InsideBusiness gathered that E-mail statements and messages from the banks to their customers relish their current liquidity profile, asking customers to take up the opportunity.

Zenith Bank has increased its monthly limit on its Naira card to $1,000 while FCMB Group Plc has upped its limit from $100 to $500 per month while Ecobank Nigeria and GTBank revised their limits to $1,000 from $100.

Guaranty Trust Bank has also raised the maximum amount a holder of its Naira Mastercard can spend abroad in a month to $1,000 from $100, in line with the relative improvement in foreign-exchange liquidity in the market.

The moves by the banks, which have seen limits revised upward from $100 to $1,000, according to analysts, is as a result of improved foreign exchange liquidity since April when the Central Bank of Nigeria (CBN) introduced a new exchange window for importers and exporters.

The foreign-currency supply gains from new exchange window have seen the local currency, the naira, appreciate from over N500 to the US dollar, four months ago, to an average of N365 to the dollar across the various windows of exchange.

Most Nigerian lenders had in late 2015 through 2016 till recently cut or suspended foreign currency payments using locally denominated cards in 2015 as foreign exchange scarcity on the back of a decline in the price and output of oil, the country’s main export, which drastically reduced foreign exchange earnings for the country. This prompted the CBN to introduce controls to reduce dollar demand.

The reviewed spending limit is specifically a signal that banks are now less concerned about foreign exchange liquidity than before.

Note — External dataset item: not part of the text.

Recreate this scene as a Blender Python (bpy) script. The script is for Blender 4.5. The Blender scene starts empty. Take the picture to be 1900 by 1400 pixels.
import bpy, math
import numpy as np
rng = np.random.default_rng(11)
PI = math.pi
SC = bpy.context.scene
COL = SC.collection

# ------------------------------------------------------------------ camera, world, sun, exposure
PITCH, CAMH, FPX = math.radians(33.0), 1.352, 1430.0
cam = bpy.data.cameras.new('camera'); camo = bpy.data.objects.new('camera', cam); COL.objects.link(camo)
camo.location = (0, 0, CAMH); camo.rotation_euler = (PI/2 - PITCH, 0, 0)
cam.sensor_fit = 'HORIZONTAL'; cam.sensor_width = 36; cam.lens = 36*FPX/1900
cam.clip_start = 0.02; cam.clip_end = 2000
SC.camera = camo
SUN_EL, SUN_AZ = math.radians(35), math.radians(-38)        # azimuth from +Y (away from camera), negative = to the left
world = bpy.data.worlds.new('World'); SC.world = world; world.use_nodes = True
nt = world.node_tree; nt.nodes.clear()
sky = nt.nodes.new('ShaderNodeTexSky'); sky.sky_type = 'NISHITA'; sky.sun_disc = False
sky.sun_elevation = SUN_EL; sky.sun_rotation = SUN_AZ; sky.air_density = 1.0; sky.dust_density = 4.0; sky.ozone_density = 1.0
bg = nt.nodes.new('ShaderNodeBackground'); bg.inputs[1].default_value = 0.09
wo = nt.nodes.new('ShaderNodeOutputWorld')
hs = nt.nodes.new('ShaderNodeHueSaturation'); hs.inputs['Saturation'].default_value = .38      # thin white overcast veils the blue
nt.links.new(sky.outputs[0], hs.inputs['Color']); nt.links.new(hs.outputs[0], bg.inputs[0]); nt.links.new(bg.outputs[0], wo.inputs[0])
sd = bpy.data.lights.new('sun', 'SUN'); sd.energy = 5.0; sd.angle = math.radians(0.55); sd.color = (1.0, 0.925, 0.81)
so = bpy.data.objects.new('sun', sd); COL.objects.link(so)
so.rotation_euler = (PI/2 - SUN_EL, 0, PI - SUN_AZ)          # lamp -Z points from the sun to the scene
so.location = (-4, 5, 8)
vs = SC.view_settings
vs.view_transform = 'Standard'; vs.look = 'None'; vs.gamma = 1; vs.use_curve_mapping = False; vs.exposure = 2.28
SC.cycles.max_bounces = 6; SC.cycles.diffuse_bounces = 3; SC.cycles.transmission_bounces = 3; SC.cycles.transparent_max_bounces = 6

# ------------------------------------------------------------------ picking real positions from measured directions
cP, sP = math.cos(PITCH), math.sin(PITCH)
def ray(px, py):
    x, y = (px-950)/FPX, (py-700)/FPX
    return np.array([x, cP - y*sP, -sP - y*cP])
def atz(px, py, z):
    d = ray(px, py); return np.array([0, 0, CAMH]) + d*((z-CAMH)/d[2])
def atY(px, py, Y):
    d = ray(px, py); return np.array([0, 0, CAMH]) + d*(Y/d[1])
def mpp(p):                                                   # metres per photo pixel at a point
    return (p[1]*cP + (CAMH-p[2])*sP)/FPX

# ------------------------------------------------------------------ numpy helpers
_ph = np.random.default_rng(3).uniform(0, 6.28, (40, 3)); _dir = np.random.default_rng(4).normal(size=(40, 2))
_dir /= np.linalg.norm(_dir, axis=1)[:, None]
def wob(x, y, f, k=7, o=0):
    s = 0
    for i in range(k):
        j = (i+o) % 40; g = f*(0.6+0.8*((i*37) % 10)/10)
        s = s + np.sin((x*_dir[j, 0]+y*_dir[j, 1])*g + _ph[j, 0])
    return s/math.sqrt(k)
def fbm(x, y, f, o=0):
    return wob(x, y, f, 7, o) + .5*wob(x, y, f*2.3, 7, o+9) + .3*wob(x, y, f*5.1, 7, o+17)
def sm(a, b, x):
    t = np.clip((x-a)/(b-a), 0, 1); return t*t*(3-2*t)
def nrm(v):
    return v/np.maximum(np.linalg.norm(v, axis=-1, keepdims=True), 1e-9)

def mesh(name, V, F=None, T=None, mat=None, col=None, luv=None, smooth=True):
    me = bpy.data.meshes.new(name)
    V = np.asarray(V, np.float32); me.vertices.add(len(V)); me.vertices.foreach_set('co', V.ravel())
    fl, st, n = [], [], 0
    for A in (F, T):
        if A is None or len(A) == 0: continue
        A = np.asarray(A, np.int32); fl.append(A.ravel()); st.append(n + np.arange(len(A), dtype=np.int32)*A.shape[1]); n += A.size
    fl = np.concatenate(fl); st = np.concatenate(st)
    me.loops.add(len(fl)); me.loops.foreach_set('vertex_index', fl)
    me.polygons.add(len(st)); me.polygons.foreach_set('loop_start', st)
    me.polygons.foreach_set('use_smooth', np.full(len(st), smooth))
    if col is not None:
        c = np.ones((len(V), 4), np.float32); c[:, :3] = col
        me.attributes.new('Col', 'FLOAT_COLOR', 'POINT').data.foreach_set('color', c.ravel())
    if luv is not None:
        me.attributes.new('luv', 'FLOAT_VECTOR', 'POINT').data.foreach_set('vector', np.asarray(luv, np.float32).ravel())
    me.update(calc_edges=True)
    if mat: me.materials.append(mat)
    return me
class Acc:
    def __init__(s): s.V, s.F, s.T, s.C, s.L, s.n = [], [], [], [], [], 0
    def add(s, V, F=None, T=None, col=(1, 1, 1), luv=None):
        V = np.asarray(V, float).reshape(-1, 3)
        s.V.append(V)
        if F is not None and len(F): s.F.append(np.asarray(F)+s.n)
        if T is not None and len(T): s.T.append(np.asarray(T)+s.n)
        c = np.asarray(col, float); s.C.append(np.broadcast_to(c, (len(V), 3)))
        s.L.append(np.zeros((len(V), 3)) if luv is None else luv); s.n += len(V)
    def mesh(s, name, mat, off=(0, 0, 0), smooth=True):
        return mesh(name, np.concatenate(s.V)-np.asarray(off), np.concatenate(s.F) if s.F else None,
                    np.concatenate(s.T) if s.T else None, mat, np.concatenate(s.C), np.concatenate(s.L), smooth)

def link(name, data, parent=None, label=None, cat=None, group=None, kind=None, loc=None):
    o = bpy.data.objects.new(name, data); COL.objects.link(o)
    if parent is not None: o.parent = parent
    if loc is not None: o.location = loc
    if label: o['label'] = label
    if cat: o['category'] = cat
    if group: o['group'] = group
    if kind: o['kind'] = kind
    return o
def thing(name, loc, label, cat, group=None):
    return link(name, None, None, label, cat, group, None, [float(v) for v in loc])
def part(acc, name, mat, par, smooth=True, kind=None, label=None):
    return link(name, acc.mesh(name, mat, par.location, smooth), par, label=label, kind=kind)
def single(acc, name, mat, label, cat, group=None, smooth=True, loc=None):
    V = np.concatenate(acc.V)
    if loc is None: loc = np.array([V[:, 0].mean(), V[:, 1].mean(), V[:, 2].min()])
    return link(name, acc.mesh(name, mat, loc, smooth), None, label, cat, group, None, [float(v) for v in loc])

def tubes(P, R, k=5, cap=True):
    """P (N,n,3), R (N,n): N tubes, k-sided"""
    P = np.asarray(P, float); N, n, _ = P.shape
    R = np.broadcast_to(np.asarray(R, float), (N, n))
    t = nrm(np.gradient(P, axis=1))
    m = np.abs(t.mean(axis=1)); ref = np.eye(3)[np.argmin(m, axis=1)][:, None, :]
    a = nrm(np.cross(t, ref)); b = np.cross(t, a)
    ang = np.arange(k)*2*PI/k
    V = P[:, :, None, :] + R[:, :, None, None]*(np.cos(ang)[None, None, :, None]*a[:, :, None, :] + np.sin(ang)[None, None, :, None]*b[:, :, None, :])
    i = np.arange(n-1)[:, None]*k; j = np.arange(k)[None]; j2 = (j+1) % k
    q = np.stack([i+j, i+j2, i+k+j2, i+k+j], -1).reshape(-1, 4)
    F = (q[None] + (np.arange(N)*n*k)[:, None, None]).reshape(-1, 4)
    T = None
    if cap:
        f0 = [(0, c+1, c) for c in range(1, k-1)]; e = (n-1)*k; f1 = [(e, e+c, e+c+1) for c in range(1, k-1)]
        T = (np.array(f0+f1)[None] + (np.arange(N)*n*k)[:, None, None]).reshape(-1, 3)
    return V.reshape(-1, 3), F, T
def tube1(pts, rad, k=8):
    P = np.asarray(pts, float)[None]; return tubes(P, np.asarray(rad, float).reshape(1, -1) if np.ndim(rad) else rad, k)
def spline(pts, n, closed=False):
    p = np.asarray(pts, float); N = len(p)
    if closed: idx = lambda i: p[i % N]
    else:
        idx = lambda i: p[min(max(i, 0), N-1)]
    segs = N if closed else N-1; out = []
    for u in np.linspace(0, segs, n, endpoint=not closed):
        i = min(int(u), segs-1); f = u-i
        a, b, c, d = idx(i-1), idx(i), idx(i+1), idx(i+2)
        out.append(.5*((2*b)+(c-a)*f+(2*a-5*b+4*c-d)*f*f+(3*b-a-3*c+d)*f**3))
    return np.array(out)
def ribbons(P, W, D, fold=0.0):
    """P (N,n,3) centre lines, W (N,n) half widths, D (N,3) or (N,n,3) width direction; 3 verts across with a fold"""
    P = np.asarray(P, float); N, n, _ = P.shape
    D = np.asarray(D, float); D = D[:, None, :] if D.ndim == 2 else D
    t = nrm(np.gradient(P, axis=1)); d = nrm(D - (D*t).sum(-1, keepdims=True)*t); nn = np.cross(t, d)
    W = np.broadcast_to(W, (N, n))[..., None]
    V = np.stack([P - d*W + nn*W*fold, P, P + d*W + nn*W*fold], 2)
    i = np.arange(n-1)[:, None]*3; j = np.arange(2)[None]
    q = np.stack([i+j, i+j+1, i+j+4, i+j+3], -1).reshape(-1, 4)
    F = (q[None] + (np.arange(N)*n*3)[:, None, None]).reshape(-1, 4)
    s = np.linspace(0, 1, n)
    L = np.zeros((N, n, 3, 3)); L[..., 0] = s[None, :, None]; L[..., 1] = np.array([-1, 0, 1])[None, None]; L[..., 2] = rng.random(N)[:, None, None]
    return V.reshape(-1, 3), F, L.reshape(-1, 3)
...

However, analysts are still concerned about the central bank’s capacity to intervene in the foreign exchange market on a the long term as oil prices and foreign exchange earnings have remained flat with oil prices hovering below $50, just few dollars above the $44.5 target for the 2017 budget.

Oil price inched to $49 on monday on slow down in the drilling of America’s shale oil. Development in Ecuador where the country has broken rank with OPEC output cut raises concern as it could trigger other countries taking a cue.

The naira  on Tuesday morning  opened trading at the I & E forex window at N362.21 to the dollar.  And around 12noon on Tuesday, the naira exchanged at a high of N376 at the  parallel market different from N347 it opened by 9am.